■ **WHAT YOU NEED TO DO**: Sift the listing for lines that hold the string "script" and pull them out.

-- Start of GIVEN ENTRIES --

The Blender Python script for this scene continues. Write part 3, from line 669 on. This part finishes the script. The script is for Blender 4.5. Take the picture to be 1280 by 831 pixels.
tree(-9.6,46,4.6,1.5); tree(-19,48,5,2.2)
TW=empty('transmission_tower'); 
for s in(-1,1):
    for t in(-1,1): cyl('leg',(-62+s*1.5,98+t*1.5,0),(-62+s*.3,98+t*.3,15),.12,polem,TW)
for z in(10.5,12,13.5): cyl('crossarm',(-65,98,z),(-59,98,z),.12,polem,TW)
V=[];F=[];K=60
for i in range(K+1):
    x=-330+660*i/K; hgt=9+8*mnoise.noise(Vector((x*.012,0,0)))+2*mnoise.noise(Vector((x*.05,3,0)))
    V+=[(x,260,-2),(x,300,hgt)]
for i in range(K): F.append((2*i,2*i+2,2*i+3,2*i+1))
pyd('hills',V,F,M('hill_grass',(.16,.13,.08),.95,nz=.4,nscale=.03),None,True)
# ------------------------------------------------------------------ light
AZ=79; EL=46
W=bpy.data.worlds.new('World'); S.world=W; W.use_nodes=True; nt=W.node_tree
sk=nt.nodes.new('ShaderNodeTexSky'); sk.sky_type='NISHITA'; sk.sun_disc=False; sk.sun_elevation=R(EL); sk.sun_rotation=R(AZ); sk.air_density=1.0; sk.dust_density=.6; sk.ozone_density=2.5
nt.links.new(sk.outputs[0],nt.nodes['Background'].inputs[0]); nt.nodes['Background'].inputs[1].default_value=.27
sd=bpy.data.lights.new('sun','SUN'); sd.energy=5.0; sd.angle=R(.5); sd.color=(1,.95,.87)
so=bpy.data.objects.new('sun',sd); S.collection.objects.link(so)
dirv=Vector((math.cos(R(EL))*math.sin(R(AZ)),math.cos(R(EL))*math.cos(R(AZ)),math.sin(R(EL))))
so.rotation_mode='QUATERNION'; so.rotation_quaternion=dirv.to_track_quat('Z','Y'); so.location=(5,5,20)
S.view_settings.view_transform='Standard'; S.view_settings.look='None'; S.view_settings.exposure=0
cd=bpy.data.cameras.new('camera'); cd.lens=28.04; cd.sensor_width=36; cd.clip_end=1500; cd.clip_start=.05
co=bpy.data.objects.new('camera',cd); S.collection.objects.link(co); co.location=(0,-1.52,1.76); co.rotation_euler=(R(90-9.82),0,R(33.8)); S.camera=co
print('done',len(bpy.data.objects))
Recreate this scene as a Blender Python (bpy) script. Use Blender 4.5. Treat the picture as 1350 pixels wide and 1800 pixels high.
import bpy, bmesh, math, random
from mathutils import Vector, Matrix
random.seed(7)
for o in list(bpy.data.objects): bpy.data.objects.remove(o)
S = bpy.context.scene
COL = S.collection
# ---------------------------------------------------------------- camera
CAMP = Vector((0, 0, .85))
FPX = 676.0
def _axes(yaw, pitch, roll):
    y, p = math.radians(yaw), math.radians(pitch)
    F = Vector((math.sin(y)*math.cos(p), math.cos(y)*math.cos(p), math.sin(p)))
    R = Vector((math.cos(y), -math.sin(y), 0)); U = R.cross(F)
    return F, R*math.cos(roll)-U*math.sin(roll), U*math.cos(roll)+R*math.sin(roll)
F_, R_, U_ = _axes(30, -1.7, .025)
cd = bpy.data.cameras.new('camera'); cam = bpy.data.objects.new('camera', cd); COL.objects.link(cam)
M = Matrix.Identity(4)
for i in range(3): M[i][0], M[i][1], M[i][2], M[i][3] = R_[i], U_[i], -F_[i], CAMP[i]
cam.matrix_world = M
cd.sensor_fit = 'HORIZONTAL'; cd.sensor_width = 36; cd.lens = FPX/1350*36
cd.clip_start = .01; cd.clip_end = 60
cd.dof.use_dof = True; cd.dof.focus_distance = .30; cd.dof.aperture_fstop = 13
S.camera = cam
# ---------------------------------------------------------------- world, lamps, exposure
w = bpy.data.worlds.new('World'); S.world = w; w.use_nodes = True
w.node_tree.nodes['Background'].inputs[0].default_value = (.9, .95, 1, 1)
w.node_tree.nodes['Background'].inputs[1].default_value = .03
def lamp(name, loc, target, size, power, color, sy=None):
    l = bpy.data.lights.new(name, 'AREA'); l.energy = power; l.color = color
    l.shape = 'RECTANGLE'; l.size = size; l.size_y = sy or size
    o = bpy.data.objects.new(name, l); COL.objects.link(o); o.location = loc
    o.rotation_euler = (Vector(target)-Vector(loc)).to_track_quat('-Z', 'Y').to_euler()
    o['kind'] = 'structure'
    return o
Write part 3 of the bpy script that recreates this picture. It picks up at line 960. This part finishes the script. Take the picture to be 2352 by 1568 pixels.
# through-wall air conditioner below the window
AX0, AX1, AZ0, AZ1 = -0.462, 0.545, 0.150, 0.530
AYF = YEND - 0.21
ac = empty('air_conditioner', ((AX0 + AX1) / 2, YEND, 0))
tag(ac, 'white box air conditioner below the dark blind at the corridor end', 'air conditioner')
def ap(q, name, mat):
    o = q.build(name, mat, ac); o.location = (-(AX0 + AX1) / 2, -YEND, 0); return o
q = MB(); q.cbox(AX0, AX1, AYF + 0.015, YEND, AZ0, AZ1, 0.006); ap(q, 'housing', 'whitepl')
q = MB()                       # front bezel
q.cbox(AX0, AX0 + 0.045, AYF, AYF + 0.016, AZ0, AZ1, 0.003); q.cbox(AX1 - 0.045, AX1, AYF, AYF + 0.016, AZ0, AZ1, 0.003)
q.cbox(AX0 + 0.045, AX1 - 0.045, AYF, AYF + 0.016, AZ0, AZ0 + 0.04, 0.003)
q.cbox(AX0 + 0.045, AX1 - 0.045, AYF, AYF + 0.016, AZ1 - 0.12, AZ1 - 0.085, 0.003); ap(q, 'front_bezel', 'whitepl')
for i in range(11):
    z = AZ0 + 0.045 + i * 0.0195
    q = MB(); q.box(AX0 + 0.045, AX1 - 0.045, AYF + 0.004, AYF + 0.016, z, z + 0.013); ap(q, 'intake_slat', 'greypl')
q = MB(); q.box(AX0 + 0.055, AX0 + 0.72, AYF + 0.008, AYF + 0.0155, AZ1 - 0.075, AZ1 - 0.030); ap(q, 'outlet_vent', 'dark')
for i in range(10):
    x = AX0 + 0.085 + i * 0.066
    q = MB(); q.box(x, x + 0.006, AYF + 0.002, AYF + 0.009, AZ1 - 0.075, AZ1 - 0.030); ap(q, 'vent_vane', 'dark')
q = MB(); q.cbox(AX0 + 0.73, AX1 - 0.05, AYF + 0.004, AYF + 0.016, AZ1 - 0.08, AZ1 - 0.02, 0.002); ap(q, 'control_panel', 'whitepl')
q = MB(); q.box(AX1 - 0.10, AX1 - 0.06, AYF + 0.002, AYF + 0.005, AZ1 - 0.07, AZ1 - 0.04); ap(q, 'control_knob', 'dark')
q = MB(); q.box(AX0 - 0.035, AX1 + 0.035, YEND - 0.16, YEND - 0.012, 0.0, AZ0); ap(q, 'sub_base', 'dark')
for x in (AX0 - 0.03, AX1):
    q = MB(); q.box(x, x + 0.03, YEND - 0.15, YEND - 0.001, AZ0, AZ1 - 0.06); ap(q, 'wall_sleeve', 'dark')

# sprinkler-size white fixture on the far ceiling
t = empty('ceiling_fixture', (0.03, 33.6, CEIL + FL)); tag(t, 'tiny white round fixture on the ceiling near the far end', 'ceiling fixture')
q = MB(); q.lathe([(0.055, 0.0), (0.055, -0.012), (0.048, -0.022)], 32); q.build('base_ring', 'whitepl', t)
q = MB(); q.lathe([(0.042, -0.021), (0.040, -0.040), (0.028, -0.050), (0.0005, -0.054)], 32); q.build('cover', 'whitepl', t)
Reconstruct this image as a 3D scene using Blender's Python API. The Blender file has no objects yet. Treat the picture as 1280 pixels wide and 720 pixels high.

-- End of GIVEN ENTRIES --

■ **RESULT OF THIS TASK**:
The Blender Python script for this scene continues. Write part 3, from line 669 on. This part finishes the script. The script is for Blender 4.5. Take the picture to be 1280 by 831 pixels.
Recreate this scene as a Blender Python (bpy) script. Use Blender 4.5. Treat the picture as 1350 pixels wide and 1800 pixels high.
Write part 3 of the bpy script that recreates this picture. It picks up at line 960. This part finishes the script. Take the picture to be 2352 by 1568 pixels.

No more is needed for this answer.